Ci sono fatti davanti ai quali si vorrebbe solo fare silenzio e recitare la preghiera all’Angelo Custode. Tale la morte del piccolo Julen.
Ma, se c’è qualcosa piena di rispetto, da pronunciare quasi a bassa voce, è accennare all’indicibile dolore di chi sopravvive ai propri figli. Non è forse un caso che la lingua italiana – non so le altre – possiede le parole che indicano lo stato di chi dalla morte è privato del coniuge o dei genitori, ma non ha quella che designa la condizione di chi perde un figlio. Un vuoto che sembra alludere alla voragine che si scava dentro l’anima del papà e della mamma e che, lo dicono tutti coloro che hanno visto morire un proprio figlio, non si rimargina più.
E’ dunque con delicatezza che osiamo accostarci al dolore di due genitori che nel breve spazio di pochi mesi vivono la prova della morte di Julen e quella del fratellino di poco più grande, rapito da un arresto cardiaco. Quale misterioso disegno nella casualità di questa duplice morte. A quale sofferenza sono chiamati i loro genitori, quanto pesante è la croce che è stata posta sulle loro spalle. Noi speriamo che la fede loro e quella degli amici che hanno pregato durante i lunghi giorni dell’incertezza li aiuti ad accettare un destino altrimenti oscuro.

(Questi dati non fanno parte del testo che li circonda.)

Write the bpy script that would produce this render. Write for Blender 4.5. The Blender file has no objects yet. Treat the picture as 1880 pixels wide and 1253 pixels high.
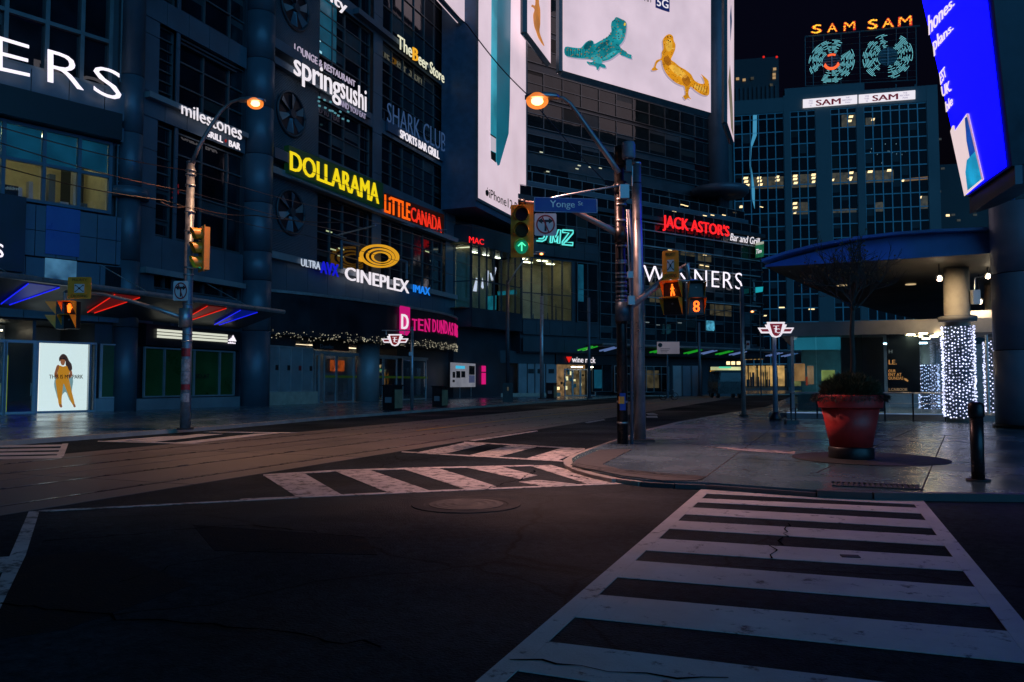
import bpy, bmesh, math, random
from mathutils import Vector, Matrix
R = math.radians
random.seed(7)
S = bpy.context.scene
COL = S.collection

# ------------------------------------------------------------------ camera
FL, CX, CY, HC = 1466.0, 940.0, 626.5, 1.6          # focal length in photo pixels, centre, eye height
PT = math.atan(77.5 / FL)
YW = math.atan(575 / FL * math.cos(PT))
FW = Vector((-math.sin(YW) * math.cos(PT), math.cos(YW) * math.cos(PT), math.sin(PT)))
RT = Vector((math.cos(YW), math.sin(YW), 0))
UP = RT.cross(FW)
CAM0 = Vector((0, 0, HC))
cd = bpy.data.cameras.new("camera")
cam = bpy.data.objects.new("camera", cd)
COL.objects.link(cam)
cd.sensor_width = 36.0
cd.lens = 36.0 * FL / 1880.0
cd.clip_start, cd.clip_end = 0.05, 3000
cam.matrix_world = Matrix.Translation(CAM0) @ Matrix((RT, UP, -FW)).transposed().to_4x4()
S.camera = cam

# ------------------------------------------------------------------ world, night sky and faint city glow
SUN_EL, SUN_AZ = R(24), R(150)
W = bpy.data.worlds.new("World"); S.world = W; W.use_nodes = True
nt = W.node_tree; nt.nodes.clear()
sky = nt.nodes.new("ShaderNodeTexSky"); sky.sky_type = 'NISHITA'; sky.sun_disc = False
sky.sun_elevation = R(-3.4); sky.sun_rotation = R(200); sky.air_density = 1.0; sky.ozone_density = 3.0
bg = nt.nodes.new("ShaderNodeBackground"); bg.inputs[1].default_value = 0.15
ow = nt.nodes.new("ShaderNodeOutputWorld")
nt.links.new(sky.outputs[0], bg.inputs[0]); nt.links.new(bg.outputs[0], ow.inputs[0])
sl = bpy.data.lights.new("city_glow_sun", 'SUN'); sl.energy = 1.15; sl.angle = R(70); sl.color = (0.10, 0.50, 1.0)
so = bpy.data.objects.new("city_glow_sun", sl); COL.objects.link(so)
so.rotation_euler = Vector((-0.76, 0.60, -0.13)).to_track_quat('-Z', 'Y').to_euler()

S.view_settings.view_transform = 'Standard'; S.view_settings.look = 'None'
S.view_settings.exposure = 0; S.view_settings.gamma = 1; S.view_settings.use_curve_mapping = False
S.cycles.use_denoising = True
S.cycles.max_bounces = 6; S.cycles.transparent_max_bounces = 8
S.cycles.diffuse_bounces = 2; S.cycles.glossy_bounces = 3; S.cycles.caustics_reflective = False
S.cycles.sample_clamp_indirect = 3.0

# ------------------------------------------------------------------ measuring helpers
def ray(u, v): return FW + RT * ((u - CX) / FL) + UP * ((CY - v) / FL)
def at(u, v, dep): return CAM0 + ray(u, v) * dep
def gnd(u, v, z=0.0):
    d = ray(u, v); t = (z - HC) / d.z
    p = CAM0 + d * t; p.z = z
    return p
def dvp(u):
    d = ray(u, 704); d.z = 0
    return d.normalized()
def dep_of(p): return (Vector(p) - CAM0).dot(FW)

class PL:
    """upright plane through o along d; n faces the viewer"""
    def __init__(s, o, d, flip=False):
        s.o = Vector((o[0], o[1], 0)); s.d = Vector((d[0], d[1], 0)).normalized()
        s.n = s.d.cross(Vector((0, 0, 1)))
        if flip: s.n = -s.n
    def P(s, a, z, out=0.0): return s.o + s.d * a + s.n * out + Vector((0, 0, z))
    def off(s, out):
        q = PL(s.o + s.n * out, s.d); q.n = s.n.copy(); return q
    def hit(s, u, v, out=0.0):
        r = ray(u, v); o = s.o + s.n * out
        det = s.d.x * (-r.y) + r.x * s.d.y
        a = (o.x * r.y - r.x * o.y) / det
        t = (-s.d.x * o.y + s.d.y * o.x) / det
        return a, HC + t * r.z
    def s(s_, u, v=704, out=0.0): return s_.hit(u, v, out)[0]
    def z(s_, u, v, out=0.0): return s_.hit(u, v, out)[1]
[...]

E tu, piccolo Julen? Spinto dalla curiosità e dalla voglia di giocare, tu sì sei precipitato nell’oscurità della terra e quando sono riusciti a venirti a prendere, eri ormai altrove. Laggiù, dove tutti gli sforzi per salvarti e la lotta contro il tempo si sono rivelati inutili, c’era la parte di te che è stata restituita ai tuoi genitori. Davvero intessuto nelle profondità della terra, forse anche tu hai lottato per risalire alla luce. E, nascosto agli occhi degli uomini che ti cercavano invano, ti guardava Dio per il quale solo le tenebre non sono oscure.
Tu non sei solo il bimbo per cui la Spagna ha pianto, come tanti anni fa ha fatto l’Italia per Alfredino, imprigionato come te nella stretta cavità di un lunghissimo cunicolo. Tu sei anche il segno che tutti noi siamo nelle mani di un Dio che permette il dolore e il buio per richiamarci a volgere gli occhi verso la luce.